Amazon, the great disruptor, started with books because it was a struggling market, ripe for a shake-up. Uber homed in on a sector ripe with potential that had barely moved forward since the days of the horse-drawn hansom cab.

Disruptions were built around business models that reduced cost or increased flexibility or adaptability to market demand (often, like Uber and Airbnb, side-stepping regulation in the process).

Disruption, for sure, has created new expectations and reconfigured markets. It has, occasionally, toppled big name brands. But not all profitable innovation has to be ‘disruptive’. For established brands and companies with investment in consumer or customer relationships, in equipment, plant and supply chains, real disruption sometimes makes no sense. They should be making the best of those advantages, keeping very close to their consumers and customers, while endlessly scanning for shifts in their needs and being nimble in response. There’s plenty of space for surprising and competitor wrong-footing innovation and plenty of growth in clever and continuous refreshment and renovation, rather than big bang disruption.

Particularly in FMCG, innovation is often more about using insight to guide product development that’s uncompromising in how it delivers against a target consumer need. It’s about focus, commitment and great brand story-telling.

Brands like Chobani and Halo Top weren’t disruptors in the true sense of the world, but still caught big players off balance and rapidly captured market share because they acted on a perfectly obvious truth that more and more people are worried about eating healthily but few can live without a little pleasure in their lives. They took that insight and followed through with a will.

Brewdog talked the language of rebellion and embraced controversy with a big warm bearhug, both of which connected with a target that craved the ‘authentic’ and didn’t want their dad’s beer. But for the product, they went back to the craft and the hops.

None of these successes reinvented their categories, but they did re-route them, leaving the household names chasing in their wake.

Still, does it really matter that the original meaning behind disruption is becoming skewed? After all, we all know what we mean, don’t we? We want something big and different and dramatic that will revitalise an ailing category or cut the ground out from under the competition.

The hunger to disrupt puts the focus on the market or the category and trying to create seismic shifts, rather than taking a good hard look at the consumer, what they need and how we can smooth away the frictions and bring some joy. Nina Cooper, Associate Director, Dragon Rouge London

The problem is that the slash and burn mindset that ‘disruption’ creates can stall smart ideas and good solutions that with a bit of confidence, conviction and commercial ‘welly’ could deliver real, sustainable growth. The hunger to disrupt puts the focus on the market or the category and trying to create seismic shifts, rather than taking a good hard look at the consumer, how they live and what’s changing, what they need and how we can smooth away the frictions and bring some joy. The big bad ‘d’ word can start everything off at the wrong place.

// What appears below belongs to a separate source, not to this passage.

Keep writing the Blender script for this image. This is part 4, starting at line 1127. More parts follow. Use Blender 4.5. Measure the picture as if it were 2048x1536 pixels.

Nevertheless, there are some good principles we can take on board from disruptive innovation in its truest sense that can be the route to brand growth and better consumer connection:

• First, throw out the current wisdom about target consumers and look for the groups who aren’t being well served by the market’s current offer – because they can’t afford it, can’t access it or because it doesn’t fit their lifestyle or self-image. Think in narrower slices than Millennials or Gen Z. Who’s excluded or frustrated? Get to know them in their natural habitat. Find out what matters to them. If you can make an innovation really connect with these groups, appeal will ripple outwards, aided and abetted by social media, to a wider audience.

Challenge your own assumptions about what consumers do or don’t want. It’s changing all the time. Use provocative research to find out. Aldi and Lidl, for example, proved that retailers didn’t have to offer a consistent range of known brands. They could appeal to a sense of smart and savvy discovery.

Defy channels – look at how using a fresh channel to reach the consumer could genuinely give real value (not just as an alternative, but as a way of being). It doesn’t have to be all about apps, either.

Scan the horizon for the macro trends that offer opportunity or create threat and explore how you can be first to surf them.

Take the long view – think not just about the three-year innovation pipeline. Nurture the slow burn that could completely overturn the market and be terrier-like in finding ways to make it work.

Take risks and be uncompromising – don’t just leave it entirely to the acquisition of new fast-growing small player brands or incubator units, but develop a calculated risk-taking mindset more widely within the business

And finally, of course, take a step back and think about how you can bring some delight to the people doing the buying. Because ultimately that’s what it should be all about.